International Advocacy: UN Universal Periodic Review

Human Rights USA was one of the lead authors in a report submitted yesterday to the United Nations Office of the High Commissioner for Human Rights. The Treaty Ratification report -- compiled with seven co-authors and with endorsements from 53 other human rights organizations and law professors -- details the systemic shortcomings resulting from the United States’ failure to ratify fundamental treaties like the Convention on the Rights of the Child (CRC), the Convention to Eliminate All Forms of Discrimination Against Women (CEDAW), and the International Covenant on Economic, Social, and Cultural Rights (ICESCR).

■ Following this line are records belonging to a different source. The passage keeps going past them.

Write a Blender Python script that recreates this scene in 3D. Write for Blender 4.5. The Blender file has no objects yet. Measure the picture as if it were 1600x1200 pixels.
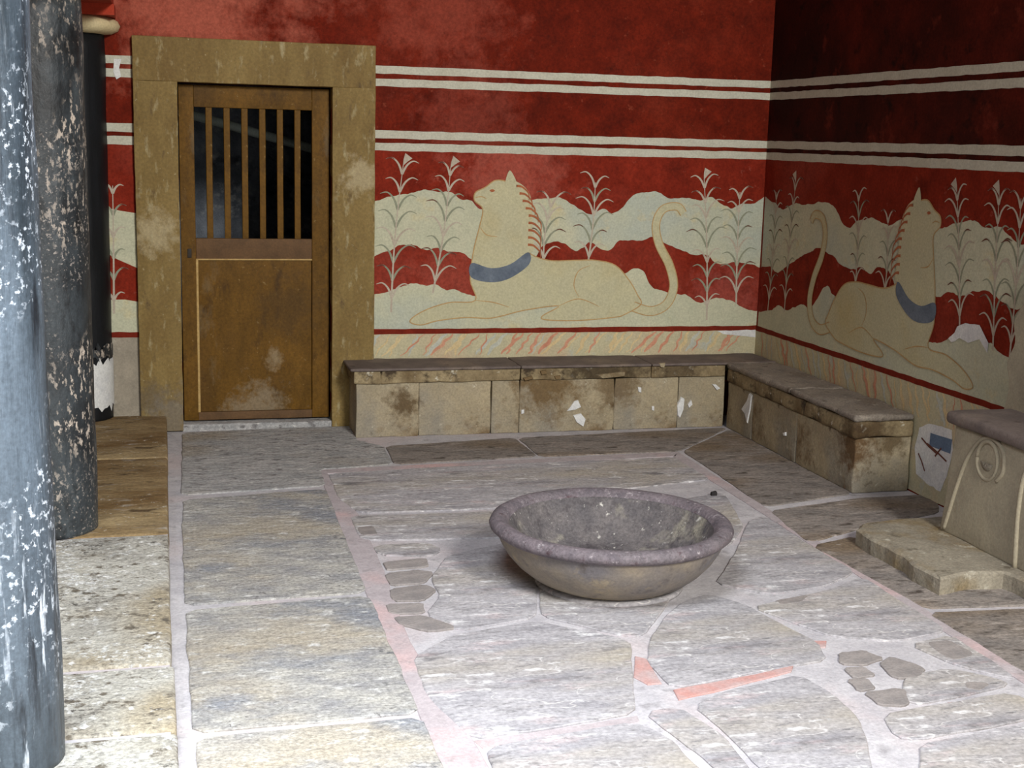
import bpy, bmesh, math, random
from mathutils import Vector, Matrix, noise
from mathutils.geometry import tessellate_polygon
random.seed(7)

# ------------------------------------------------------------------ camera
CAM = Vector((-3.8507, -8.2017, 1.7969))
YAW, PITCH, ROLL, FPX = 0.2576, -0.1816, 0.0263, 2083.57
fw = Vector((math.sin(YAW)*math.cos(PITCH), math.cos(YAW)*math.cos(PITCH), math.sin(PITCH)))
r0 = Vector((math.cos(YAW), -math.sin(YAW), 0)); u0 = r0.cross(fw)
rt_ = math.cos(ROLL)*r0 + math.sin(ROLL)*u0
up_ = rt_.cross(fw)
scene = bpy.context.scene
col = scene.collection
cd = bpy.data.cameras.new('camera'); co = bpy.data.objects.new('camera', cd); col.objects.link(co)
cd.sensor_fit = 'HORIZONTAL'; cd.sensor_width = 36.0; cd.lens = FPX*36/1600
M = Matrix((rt_, up_, -fw)).transposed().to_4x4(); M.translation = CAM
co.matrix_world = M
cd.clip_start = 0.05; cd.clip_end = 200
scene.camera = co

# ------------------------------------------------------------------ light
W = bpy.data.worlds.new('world'); scene.world = W; W.use_nodes = True
bg = W.node_tree.nodes['Background']
bg.inputs[0].default_value = (0.90, 0.96, 1.0, 1); bg.inputs[1].default_value = 0.16
def lamp(name, kind, loc, target, energy, colr, **kw):
    ld = bpy.data.lights.new(name, kind); ld.energy = energy; ld.color = colr
    for k, v in kw.items(): setattr(ld, k, v)
    lo = bpy.data.objects.new(name, ld); col.objects.link(lo); lo.location = loc
    lo.rotation_euler = (Vector(target)-Vector(loc)).to_track_quat('-Z', 'Y').to_euler()
    return lo
# daylight: open sky over the court behind the camera, the doorway there, and the light well over the near left end
lamp('court_daylight', 'AREA', (-0.95, -11.0, 5.2), (-2.6, -0.5, 0.6), 640, (1.0, 0.98, 0.93), shape='RECTANGLE', size=1.5, size_y=1.6)
lamp('doorway_daylight', 'AREA', (-1.5, -10.2, 1.6), (-2.6, 0.0, 0.7), 50, (1.0, 0.98, 0.92), shape='RECTANGLE', size=2.0, size_y=1.6)
lamp('light_well_daylight', 'AREA', (-4.2, -5.9, 3.6), (-4.1, -5.1, 0.0), 150, (0.86, 0.93, 1.0), shape='RECTANGLE', size=2.2, size_y=1.2, spread=math.radians(115))
vs = scene.view_settings
vs.view_transform = 'Standard'; vs.look = 'None'; vs.exposure = 0.4; vs.gamma = 1.0; vs.use_curve_mapping = False
scene.cycles.max_bounces = 6

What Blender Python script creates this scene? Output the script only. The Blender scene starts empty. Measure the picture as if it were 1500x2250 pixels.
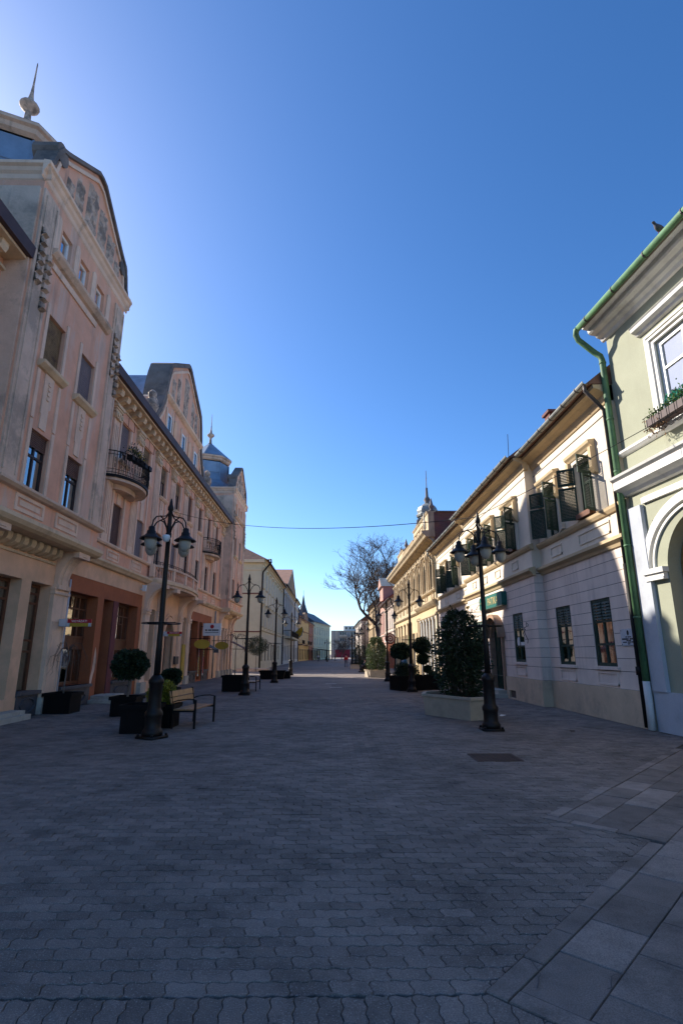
import bpy, bmesh, math, random
from mathutils import Vector, Matrix, Euler
rnd = random.Random(7)
PI = math.pi
R = math.radians
sc = bpy.context.scene
COL = sc.collection

# ---------------------------------------------------------------- camera, sky, sun, exposure
cam = bpy.data.cameras.new('camera')
cam.sensor_fit = 'VERTICAL'; cam.sensor_height = 36.0; cam.sensor_width = 24.0
cam.lens = 36.0*1183/2250; cam.clip_start = .05; cam.clip_end = 3000
camo = bpy.data.objects.new('camera', cam); COL.objects.link(camo)
camo.location = (0, 0, 1.75); camo.rotation_euler = (R(90+14.775), 0, R(-1.03))
sc.camera = camo

SUN_AZ, SUN_EL = 34.8, 30.0          # light runs towards +x, -y
ld = Vector((math.cos(R(SUN_AZ))*math.cos(R(SUN_EL)), -math.sin(R(SUN_AZ))*math.cos(R(SUN_EL)), -math.sin(R(SUN_EL))))
world = bpy.data.worlds.new('World'); sc.world = world; world.use_nodes = True
wn = world.node_tree.nodes; wl = world.node_tree.links
wn.clear()
sky = wn.new('ShaderNodeTexSky'); sky.sky_type = 'NISHITA'; sky.sun_disc = False
sky.sun_elevation = R(SUN_EL); sky.sun_rotation = math.atan2(-ld.x, -ld.y)
sky.altitude = 120; sky.air_density = .8; sky.dust_density = .75; sky.ozone_density = 3.6
bg = wn.new('ShaderNodeBackground'); bg.inputs[1].default_value = .138
wo = wn.new('ShaderNodeOutputWorld')
hs = wn.new('ShaderNodeHueSaturation'); hs.inputs['Saturation'].default_value = 1.22; hs.inputs['Hue'].default_value = .503
wl.new(sky.outputs[0], hs.inputs['Color']); wl.new(hs.outputs[0], bg.inputs[0]); wl.new(bg.outputs[0], wo.inputs[0])
sun = bpy.data.lights.new('sun', 'SUN'); sun.energy = 5.0; sun.angle = R(.55); sun.color = (1, .93, .82)
suno = bpy.data.objects.new('sun', sun); COL.objects.link(suno); suno.location = (-30, 30, 40)
suno.rotation_euler = ld.to_track_quat('-Z', 'Y').to_euler()
vs = sc.view_settings
sc.display_settings.display_device = 'sRGB'
vs.view_transform = 'Standard'; vs.look = 'None'; vs.gamma = 1; vs.use_curve_mapping = False
vs.exposure = 0.86
sc.cycles.max_bounces = 8; sc.cycles.transparent_max_bounces = 12
sc.cycles.use_denoising = True

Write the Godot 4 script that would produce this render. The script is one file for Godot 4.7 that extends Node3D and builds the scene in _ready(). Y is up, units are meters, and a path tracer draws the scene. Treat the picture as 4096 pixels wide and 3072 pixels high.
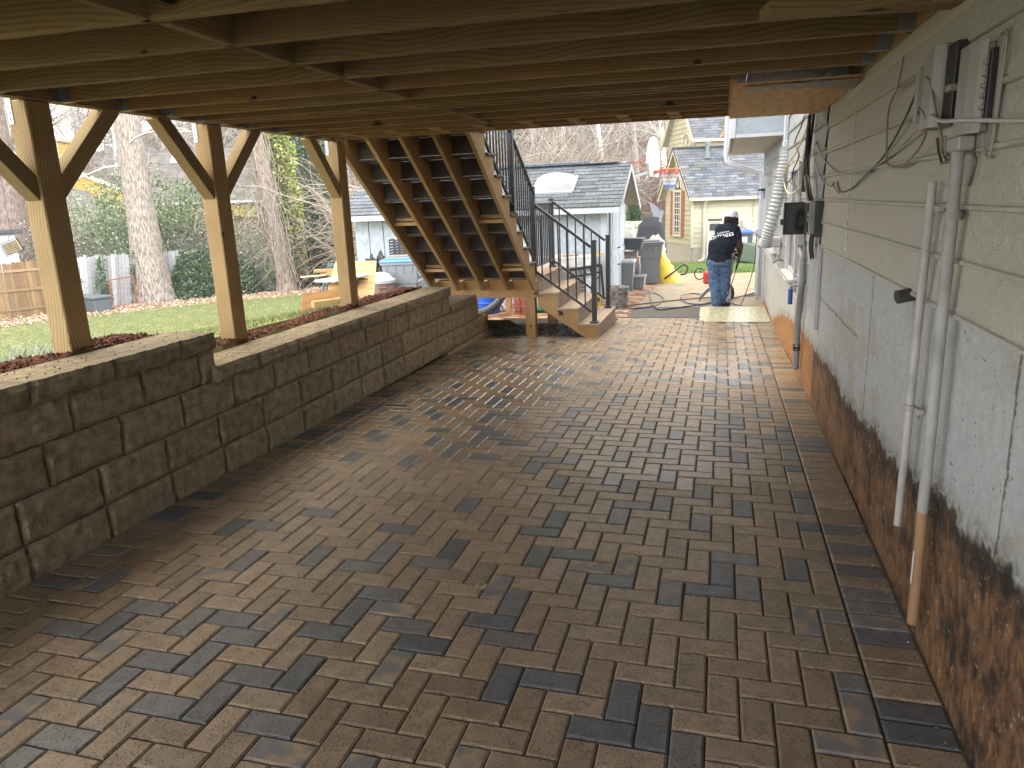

The report also explains the loopholes in domestic human rights enforcement that exist because treaties the United States has ratified – for example, the Convention to Eliminate All Forms of Racial Discrimination (CERD) and the International Covenant on Civil and Political Rights (ICCPR) – are not fully implemented in federal or state statutes.

To address these concerns, the report’s authors and endorsers ask the UN Human Rights Council to recommend the following steps to extend and enhance domestic law protections in the United States:

1. Take immediate steps to ratify key international human rights treaties and interpret rights contained within ratified treaties in line with international human rights standards, including protections of economic, social and cultural rights;

2. Remove any reservations, understandings and declarations (RUDs) that undermine compliance with, or violate the object and purpose of, treaties;

3. Adopt implementing legislation and optional protocols to ensure treaties are enforceable and that domestic law is in full compliance with treaty obligations; and

4. Establish federal mechanisms to ensure comprehensive coordination and monitoring of treaty implementation and federal, state and local compliance with international human rights obligations.

In November 2010, the United Nations Human Rights Council will review this report, and others submitted by NGOs, in its Universal Periodic Review of the United States’ human rights record. The UPR process is a tool for investigating all UN member states’ track records to ensure they are abiding by universal human rights norms. Human Rights USA is proud to have contributed to this report, and to be a member of the US Human Rights Network, a coalition of U.S.-based civil society organizations working to improve human rights protections in the United States.